Quote exactly the lines spanning from the top of the data below to the line that contains "col = scene.collection", including both.

Stored rows:
• • •

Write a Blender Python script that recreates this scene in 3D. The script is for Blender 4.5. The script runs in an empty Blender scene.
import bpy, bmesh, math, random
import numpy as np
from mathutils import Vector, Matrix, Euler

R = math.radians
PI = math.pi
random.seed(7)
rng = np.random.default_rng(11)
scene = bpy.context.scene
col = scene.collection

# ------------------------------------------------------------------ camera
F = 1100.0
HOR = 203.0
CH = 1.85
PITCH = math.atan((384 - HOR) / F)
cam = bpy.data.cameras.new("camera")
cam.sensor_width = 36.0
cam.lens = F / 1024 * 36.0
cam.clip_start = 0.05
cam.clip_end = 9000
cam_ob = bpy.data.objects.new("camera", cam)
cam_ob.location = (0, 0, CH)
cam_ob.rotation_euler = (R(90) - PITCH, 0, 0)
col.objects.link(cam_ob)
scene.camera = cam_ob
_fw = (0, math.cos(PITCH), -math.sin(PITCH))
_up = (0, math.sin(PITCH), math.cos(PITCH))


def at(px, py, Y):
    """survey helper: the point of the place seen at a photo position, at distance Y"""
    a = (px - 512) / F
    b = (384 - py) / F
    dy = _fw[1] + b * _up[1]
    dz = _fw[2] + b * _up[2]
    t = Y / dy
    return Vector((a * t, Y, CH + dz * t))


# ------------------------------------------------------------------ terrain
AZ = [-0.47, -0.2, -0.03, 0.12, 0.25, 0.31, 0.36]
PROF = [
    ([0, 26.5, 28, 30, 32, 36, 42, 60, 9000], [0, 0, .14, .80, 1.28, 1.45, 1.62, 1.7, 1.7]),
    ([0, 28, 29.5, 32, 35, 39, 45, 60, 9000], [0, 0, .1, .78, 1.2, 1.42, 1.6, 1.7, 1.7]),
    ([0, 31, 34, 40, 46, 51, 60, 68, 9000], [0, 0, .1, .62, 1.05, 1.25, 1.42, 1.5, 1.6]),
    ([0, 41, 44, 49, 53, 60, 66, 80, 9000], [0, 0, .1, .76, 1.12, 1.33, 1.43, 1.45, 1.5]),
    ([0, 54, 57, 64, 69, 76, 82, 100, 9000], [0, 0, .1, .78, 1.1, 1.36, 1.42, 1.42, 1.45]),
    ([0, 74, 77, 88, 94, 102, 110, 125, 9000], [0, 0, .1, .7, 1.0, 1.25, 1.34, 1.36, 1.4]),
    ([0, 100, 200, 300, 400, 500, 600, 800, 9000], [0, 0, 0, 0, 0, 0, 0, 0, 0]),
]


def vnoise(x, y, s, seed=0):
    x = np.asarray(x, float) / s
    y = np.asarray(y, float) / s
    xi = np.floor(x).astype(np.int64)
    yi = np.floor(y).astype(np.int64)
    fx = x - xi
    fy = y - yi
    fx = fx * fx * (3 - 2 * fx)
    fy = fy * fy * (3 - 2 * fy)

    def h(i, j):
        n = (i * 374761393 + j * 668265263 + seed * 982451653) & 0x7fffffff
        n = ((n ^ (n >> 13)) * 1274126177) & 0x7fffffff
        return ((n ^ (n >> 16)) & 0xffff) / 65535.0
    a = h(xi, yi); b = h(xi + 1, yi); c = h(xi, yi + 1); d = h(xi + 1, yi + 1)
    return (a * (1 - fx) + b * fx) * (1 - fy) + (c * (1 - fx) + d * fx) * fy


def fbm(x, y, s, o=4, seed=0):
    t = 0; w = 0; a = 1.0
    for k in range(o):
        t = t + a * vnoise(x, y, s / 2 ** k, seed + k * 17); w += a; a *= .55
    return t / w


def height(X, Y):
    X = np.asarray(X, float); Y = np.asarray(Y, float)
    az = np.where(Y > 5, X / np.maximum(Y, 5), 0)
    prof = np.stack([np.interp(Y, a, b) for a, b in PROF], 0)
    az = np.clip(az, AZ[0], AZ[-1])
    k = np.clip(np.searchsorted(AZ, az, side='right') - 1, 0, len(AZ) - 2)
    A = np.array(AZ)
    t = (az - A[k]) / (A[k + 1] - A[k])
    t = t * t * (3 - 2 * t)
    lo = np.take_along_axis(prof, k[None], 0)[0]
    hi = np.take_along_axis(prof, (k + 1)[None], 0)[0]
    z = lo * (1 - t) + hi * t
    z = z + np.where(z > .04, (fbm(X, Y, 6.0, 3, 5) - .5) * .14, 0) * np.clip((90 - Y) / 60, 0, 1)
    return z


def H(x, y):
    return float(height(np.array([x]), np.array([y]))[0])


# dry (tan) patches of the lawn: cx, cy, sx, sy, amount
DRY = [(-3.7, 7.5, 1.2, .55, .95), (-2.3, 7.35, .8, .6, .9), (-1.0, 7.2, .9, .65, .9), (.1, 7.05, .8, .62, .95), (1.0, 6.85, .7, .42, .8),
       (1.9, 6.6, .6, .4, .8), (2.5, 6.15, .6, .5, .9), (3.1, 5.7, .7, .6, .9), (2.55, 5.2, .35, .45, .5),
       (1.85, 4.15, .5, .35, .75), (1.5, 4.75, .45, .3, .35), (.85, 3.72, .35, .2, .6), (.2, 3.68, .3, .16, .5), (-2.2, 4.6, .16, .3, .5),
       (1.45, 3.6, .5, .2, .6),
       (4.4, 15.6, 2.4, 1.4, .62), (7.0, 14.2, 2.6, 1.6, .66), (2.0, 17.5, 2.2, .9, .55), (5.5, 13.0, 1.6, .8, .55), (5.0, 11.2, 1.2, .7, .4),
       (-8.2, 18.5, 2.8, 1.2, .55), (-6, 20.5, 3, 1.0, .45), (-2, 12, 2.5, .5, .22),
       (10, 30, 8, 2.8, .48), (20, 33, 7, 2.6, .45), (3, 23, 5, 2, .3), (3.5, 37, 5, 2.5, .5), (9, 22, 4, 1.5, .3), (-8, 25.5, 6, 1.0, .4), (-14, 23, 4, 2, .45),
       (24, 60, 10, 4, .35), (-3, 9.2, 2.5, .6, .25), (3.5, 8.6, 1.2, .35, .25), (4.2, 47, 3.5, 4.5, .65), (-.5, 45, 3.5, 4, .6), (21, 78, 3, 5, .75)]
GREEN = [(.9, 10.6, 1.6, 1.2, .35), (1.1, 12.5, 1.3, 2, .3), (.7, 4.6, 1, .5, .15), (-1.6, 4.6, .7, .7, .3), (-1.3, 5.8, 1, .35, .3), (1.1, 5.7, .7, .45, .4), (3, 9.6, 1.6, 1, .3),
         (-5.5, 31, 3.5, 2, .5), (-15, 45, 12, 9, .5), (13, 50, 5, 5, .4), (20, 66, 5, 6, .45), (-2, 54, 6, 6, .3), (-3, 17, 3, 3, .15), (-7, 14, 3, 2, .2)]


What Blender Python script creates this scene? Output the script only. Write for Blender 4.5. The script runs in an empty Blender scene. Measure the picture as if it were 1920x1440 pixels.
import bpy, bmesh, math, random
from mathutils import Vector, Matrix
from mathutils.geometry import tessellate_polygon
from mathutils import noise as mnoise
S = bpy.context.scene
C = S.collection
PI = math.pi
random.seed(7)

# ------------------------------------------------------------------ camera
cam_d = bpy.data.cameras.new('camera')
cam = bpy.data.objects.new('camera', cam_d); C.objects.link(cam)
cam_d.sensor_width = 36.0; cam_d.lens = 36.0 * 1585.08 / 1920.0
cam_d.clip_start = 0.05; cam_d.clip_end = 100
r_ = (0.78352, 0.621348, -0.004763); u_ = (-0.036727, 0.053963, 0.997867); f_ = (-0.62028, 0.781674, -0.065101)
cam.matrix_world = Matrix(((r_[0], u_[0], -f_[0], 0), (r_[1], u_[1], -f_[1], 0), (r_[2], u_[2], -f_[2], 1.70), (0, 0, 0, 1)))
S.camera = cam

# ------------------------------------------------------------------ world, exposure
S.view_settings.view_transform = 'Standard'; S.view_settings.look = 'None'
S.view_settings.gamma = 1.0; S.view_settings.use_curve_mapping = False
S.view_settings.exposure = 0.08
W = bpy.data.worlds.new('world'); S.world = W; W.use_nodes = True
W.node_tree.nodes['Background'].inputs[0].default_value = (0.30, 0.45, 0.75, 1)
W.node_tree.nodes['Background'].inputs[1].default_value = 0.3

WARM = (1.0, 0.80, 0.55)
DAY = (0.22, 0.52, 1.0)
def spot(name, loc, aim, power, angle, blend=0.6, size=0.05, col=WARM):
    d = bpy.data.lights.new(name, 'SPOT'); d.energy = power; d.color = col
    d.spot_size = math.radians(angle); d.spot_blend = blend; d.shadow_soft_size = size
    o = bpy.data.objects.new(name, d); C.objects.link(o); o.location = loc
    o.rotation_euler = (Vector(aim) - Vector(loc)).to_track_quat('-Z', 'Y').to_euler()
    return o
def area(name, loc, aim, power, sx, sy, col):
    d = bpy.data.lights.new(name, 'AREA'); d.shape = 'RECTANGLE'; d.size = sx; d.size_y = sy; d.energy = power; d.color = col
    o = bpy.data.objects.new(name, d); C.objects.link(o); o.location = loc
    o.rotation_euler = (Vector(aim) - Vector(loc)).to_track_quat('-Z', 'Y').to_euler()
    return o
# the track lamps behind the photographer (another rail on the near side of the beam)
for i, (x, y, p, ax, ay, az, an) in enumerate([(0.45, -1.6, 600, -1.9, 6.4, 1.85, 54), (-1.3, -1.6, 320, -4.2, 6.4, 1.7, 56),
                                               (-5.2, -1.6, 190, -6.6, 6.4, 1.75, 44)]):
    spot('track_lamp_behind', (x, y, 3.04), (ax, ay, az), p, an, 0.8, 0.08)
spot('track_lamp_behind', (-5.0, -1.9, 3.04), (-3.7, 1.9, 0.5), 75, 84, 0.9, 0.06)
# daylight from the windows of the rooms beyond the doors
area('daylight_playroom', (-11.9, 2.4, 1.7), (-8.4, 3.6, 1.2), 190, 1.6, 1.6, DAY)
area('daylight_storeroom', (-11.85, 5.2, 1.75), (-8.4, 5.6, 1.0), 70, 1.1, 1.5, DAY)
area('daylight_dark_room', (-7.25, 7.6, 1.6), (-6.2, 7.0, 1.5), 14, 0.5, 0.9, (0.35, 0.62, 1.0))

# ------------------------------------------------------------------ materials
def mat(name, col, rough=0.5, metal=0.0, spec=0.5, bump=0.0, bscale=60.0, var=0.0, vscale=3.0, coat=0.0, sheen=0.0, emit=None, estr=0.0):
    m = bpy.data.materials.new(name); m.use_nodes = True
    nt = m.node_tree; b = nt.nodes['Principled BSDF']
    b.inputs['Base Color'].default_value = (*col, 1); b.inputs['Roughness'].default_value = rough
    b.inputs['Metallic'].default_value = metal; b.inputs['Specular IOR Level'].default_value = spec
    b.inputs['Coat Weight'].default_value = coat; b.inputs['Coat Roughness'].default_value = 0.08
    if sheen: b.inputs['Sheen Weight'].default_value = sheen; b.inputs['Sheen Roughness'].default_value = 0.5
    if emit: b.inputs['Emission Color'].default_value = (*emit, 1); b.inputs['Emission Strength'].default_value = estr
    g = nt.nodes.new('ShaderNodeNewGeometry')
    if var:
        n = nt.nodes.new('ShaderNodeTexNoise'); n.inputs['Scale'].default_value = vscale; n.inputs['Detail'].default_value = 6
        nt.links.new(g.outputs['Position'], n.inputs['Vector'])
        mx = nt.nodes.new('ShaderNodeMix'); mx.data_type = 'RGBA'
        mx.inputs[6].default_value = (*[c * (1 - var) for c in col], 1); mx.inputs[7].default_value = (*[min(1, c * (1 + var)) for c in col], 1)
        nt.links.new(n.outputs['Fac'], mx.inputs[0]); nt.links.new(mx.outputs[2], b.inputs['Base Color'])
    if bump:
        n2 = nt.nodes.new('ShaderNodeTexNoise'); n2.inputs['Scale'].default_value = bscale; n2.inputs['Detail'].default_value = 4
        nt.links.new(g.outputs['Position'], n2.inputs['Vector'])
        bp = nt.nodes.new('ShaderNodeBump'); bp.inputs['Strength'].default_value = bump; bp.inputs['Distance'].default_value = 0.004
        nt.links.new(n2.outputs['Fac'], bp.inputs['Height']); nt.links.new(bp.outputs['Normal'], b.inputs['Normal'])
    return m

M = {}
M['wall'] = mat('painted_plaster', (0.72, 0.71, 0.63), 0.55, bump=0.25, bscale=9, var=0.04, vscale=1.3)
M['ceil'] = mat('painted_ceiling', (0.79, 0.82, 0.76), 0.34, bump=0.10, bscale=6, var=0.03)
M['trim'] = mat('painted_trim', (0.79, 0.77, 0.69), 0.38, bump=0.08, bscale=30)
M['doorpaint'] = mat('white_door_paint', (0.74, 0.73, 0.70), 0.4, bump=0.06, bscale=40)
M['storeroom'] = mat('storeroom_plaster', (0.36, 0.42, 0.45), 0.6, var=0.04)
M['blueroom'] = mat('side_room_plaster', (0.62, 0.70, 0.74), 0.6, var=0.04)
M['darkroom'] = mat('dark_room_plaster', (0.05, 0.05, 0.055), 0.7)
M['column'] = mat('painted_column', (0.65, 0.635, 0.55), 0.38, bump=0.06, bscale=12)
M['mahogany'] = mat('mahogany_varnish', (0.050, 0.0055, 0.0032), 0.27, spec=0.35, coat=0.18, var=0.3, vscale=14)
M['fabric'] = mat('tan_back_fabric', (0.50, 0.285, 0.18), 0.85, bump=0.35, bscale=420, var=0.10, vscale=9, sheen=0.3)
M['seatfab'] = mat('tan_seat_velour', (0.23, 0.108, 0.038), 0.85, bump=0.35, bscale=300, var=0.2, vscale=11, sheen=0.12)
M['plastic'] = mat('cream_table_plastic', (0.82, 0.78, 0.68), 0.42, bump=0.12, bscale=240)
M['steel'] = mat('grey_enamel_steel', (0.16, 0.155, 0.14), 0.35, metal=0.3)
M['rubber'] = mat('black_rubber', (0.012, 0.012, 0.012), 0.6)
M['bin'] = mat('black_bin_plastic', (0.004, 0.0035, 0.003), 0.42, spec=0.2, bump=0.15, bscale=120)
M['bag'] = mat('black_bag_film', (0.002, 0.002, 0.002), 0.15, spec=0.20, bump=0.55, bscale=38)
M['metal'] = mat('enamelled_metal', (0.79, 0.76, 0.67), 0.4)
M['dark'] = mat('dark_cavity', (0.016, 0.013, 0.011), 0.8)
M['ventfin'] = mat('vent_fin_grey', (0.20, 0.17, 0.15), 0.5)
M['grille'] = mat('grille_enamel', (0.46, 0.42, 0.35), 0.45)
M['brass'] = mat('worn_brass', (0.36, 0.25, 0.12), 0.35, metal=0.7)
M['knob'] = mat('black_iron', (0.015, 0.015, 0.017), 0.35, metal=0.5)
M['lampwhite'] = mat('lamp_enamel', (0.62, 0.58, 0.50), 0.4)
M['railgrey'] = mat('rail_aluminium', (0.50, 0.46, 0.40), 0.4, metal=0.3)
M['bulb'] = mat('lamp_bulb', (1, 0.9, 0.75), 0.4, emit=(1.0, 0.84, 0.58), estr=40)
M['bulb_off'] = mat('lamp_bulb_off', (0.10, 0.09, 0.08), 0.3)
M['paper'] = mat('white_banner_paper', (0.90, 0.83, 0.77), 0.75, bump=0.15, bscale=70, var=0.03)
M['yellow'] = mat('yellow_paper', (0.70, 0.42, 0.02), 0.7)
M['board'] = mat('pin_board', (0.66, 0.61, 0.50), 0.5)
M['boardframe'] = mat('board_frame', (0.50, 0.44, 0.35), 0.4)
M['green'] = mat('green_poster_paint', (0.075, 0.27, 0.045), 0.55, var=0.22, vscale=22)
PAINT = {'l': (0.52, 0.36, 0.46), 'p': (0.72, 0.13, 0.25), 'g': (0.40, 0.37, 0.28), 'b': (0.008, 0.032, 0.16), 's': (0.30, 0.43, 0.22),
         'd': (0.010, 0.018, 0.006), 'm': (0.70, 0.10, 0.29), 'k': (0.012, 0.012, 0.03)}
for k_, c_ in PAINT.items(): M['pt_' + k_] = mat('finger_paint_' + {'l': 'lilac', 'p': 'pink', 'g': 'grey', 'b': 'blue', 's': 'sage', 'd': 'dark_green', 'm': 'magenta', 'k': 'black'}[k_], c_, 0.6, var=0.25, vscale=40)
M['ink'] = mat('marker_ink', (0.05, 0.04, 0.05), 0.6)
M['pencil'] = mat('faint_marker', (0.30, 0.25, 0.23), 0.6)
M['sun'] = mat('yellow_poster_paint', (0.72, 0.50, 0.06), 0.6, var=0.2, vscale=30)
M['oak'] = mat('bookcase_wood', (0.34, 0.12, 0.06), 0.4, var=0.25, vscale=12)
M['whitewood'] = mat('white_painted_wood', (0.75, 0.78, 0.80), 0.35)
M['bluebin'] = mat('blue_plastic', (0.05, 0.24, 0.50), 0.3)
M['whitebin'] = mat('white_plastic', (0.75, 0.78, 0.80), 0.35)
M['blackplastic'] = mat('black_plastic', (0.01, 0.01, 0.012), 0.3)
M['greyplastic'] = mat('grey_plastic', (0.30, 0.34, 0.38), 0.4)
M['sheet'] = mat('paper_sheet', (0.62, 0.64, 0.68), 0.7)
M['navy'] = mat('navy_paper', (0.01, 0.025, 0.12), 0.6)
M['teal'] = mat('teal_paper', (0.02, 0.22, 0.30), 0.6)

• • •

Exercise response:
Write a Blender Python script that recreates this scene in 3D. The script is for Blender 4.5. The script runs in an empty Blender scene.
import bpy, bmesh, math, random
import numpy as np
from mathutils import Vector, Matrix, Euler

R = math.radians
PI = math.pi
random.seed(7)
rng = np.random.default_rng(11)
scene = bpy.context.scene
col = scene.collection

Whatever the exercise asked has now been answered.